One of the really exciting aspects of the last year has undoubtedly been the conversation around collaborating and building customised data sets to offer truly unique targeting strategies. Fusing advertisers insights with reputable data sources evolves the data conversation from generic catch all profiling solutions to tailor made audiences. This forms a unique truth set that can be used to both directly target and model against to build extended reach.

The recent alliance between AOL and Weve via Axonix’s technology also demonstrates an emerging way in which media companies are starting to forge viable partnerships that help differentiate themselves from the likes of Google and Facebook. We expect to see more instances of media owners and data providers embracing more joined up thinking in terms of developing differentiated insights rich products that previously were not available in market.

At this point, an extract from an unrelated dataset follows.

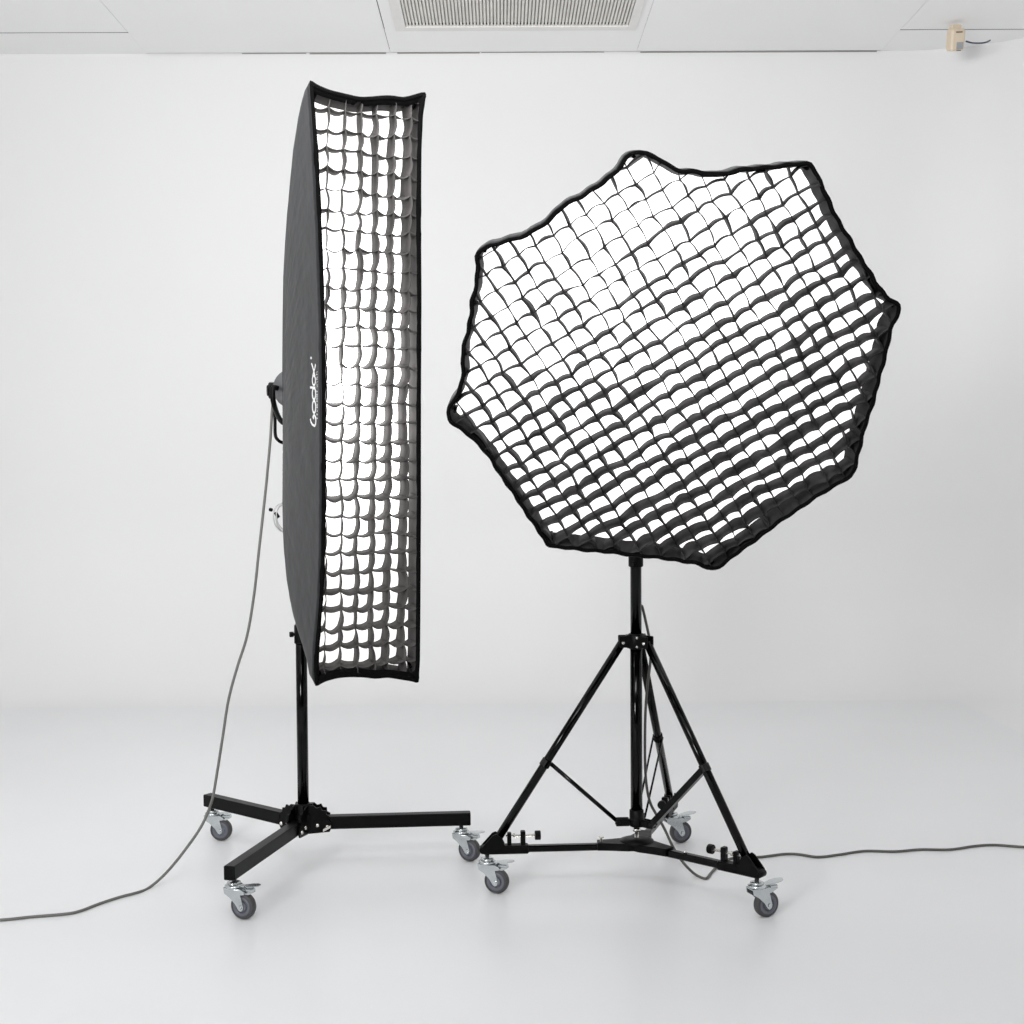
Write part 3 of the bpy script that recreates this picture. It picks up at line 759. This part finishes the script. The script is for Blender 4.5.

Data decoupled from supply

The advent of programmatic and the greater flex of the agencies and their trading desks has arguably had a detrimental effect on media revenues. Header bidding in part helps yield through a more unified auction mechanic, but the fact remains that it is becoming harder and harder to make the same revenue from like for like supply.

It used to be the case that programmatic vendors would impress the benefits of their solutions on the basis of minimising data leakage, this made perfect sense however outside of keeping that data for direct sales teams (of course a very valid reason!) little was made of how can we make use of this data in its own right.

Progressive publishers understand this and are starting to appreciate there is commercial value to be placed on the interactions of their user base beyond just the value they generate through reading or viewing a piece of owned and operated content. Through leveraging data market places and other distribution channels publishers are beginning to think like data providers and monetising their data outside of the walled gardens of their own media.